[Objective] From the first line of the listing below, retype each line up to and including the one with "return CAM + r * d, rpx * d / FPX"; pictures stay out.

[Material]
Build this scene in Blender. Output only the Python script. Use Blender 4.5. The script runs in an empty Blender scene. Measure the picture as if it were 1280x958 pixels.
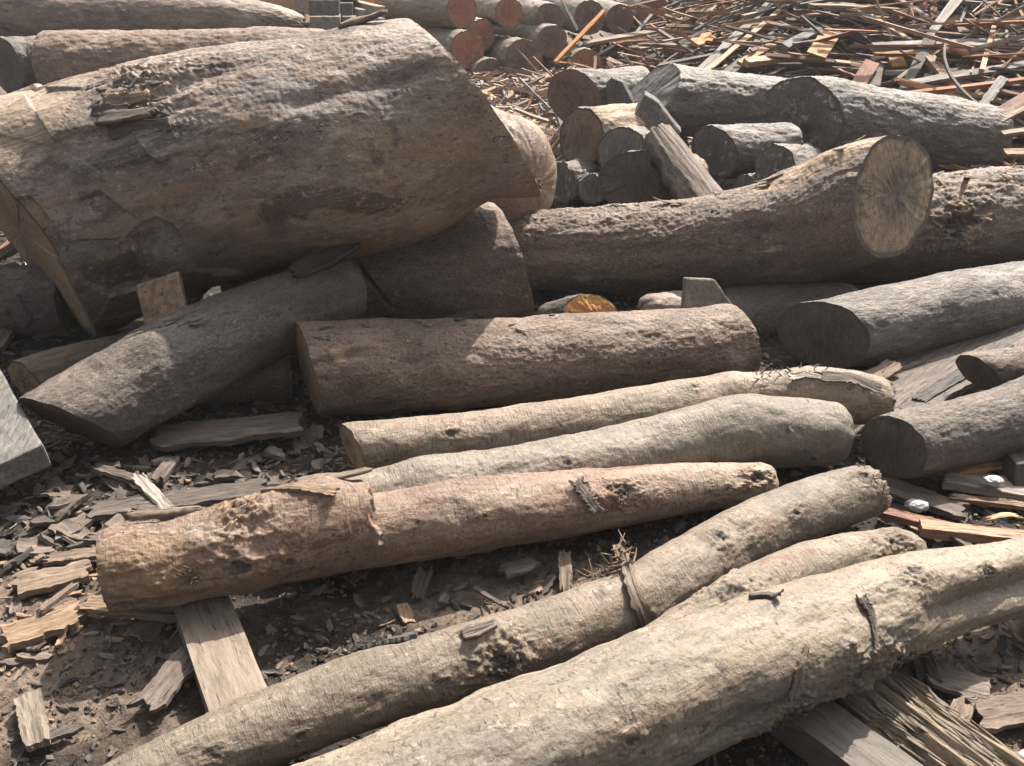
import bpy, math, random
import numpy as np
from mathutils import Vector, Matrix

RS = np.random.RandomState(7)
random.seed(7)
SC = bpy.context.scene
COL = SC.collection

# ------------------------------------------------------------------ camera
W_, H_, FPX = 1280.0, 958.0, 1229.0
PITCH = math.radians(26.6)
CAM = np.array([0.0, 0.0, 1.9])
FWD = np.array([0.0, math.cos(PITCH), -math.sin(PITCH)])
UPV = np.array([0.0, math.sin(PITCH), math.cos(PITCH)])
RGT = np.array([1.0, 0.0, 0.0])

def ray(px, py):
    return FWD + RGT * ((px - W_ / 2) / FPX) + UPV * ((H_ / 2 - py) / FPX)

def at_depth(px, py, d):
    return CAM + ray(px, py) * d

def on_height(px, py, z):
    r = ray(px, py)
    return CAM + r * ((z - CAM[2]) / r[2])

def centre(px, py, rpx, base=None, d=None):
    """centre of a round section: measured by its height above ground or its distance"""
    r = ray(px, py)
    if d is None:
        d = (CAM[2] - base) / (rpx / FPX - r[2])
    return CAM + r * d, rpx * d / FPX

# ------------------------------------------------------------------ noise
_perm = np.random.RandomState(3).permutation(256)
_perm = np.concatenate([_perm, _perm, _perm])
_g = np.random.RandomState(5).normal(size=(256, 3))
_g /= np.linalg.norm(_g, axis=1)[:, None]

def pnoise(p):
    p = np.asarray(p, dtype=np.float64)
    i = np.floor(p).astype(np.int64)
    f = p - i
    i &= 255
    u = f * f * f * (f * (f * 6 - 15) + 10)
    out = np.zeros(len(p))
    for dx in (0, 1):
        wx = u[:, 0] if dx else 1 - u[:, 0]
        hx = _perm[i[:, 0] + dx]
        for dy in (0, 1):
            wy = u[:, 1] if dy else 1 - u[:, 1]
            hy = _perm[hx + i[:, 1] + dy]
            for dz in (0, 1):
                wz = u[:, 2] if dz else 1 - u[:, 2]
                g = _g[_perm[hy + i[:, 2] + dz]]
                out += wx * wy * wz * (g[:, 0] * (f[:, 0] - dx) + g[:, 1] * (f[:, 1] - dy) + g[:, 2] * (f[:, 2] - dz))
    return out * 1.6

def fbm(p, octv=4, gain=0.5, lac=2.03):
    a, s, out = 1.0, 1.0, 0.0
    for k in range(octv):
        out = out + a * pnoise(p * s + 17.3 * k)
        a *= gain
        s *= lac
    return out

def ridged(p, octv=3, gain=0.5):
    a, s, out = 1.0, 1.0, 0.0
    for k in range(octv):
        out = out + a * (1 - 2 * np.abs(pnoise(p * s + 9.1 * k)))
        a *= gain
        s *= 2.1
    return out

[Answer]
Build this scene in Blender. Output only the Python script. Use Blender 4.5. The script runs in an empty Blender scene. Measure the picture as if it were 1280x958 pixels.
import bpy, math, random
import numpy as np
from mathutils import Vector, Matrix

RS = np.random.RandomState(7)
random.seed(7)
SC = bpy.context.scene
COL = SC.collection

# ------------------------------------------------------------------ camera
W_, H_, FPX = 1280.0, 958.0, 1229.0
PITCH = math.radians(26.6)
CAM = np.array([0.0, 0.0, 1.9])
FWD = np.array([0.0, math.cos(PITCH), -math.sin(PITCH)])
UPV = np.array([0.0, math.sin(PITCH), math.cos(PITCH)])
RGT = np.array([1.0, 0.0, 0.0])

def ray(px, py):
    return FWD + RGT * ((px - W_ / 2) / FPX) + UPV * ((H_ / 2 - py) / FPX)

def at_depth(px, py, d):
    return CAM + ray(px, py) * d

def on_height(px, py, z):
    r = ray(px, py)
    return CAM + r * ((z - CAM[2]) / r[2])

def centre(px, py, rpx, base=None, d=None):
    """centre of a round section: measured by its height above ground or its distance"""
    r = ray(px, py)
    if d is None:
        d = (CAM[2] - base) / (rpx / FPX - r[2])
    return CAM + r * d, rpx * d / FPX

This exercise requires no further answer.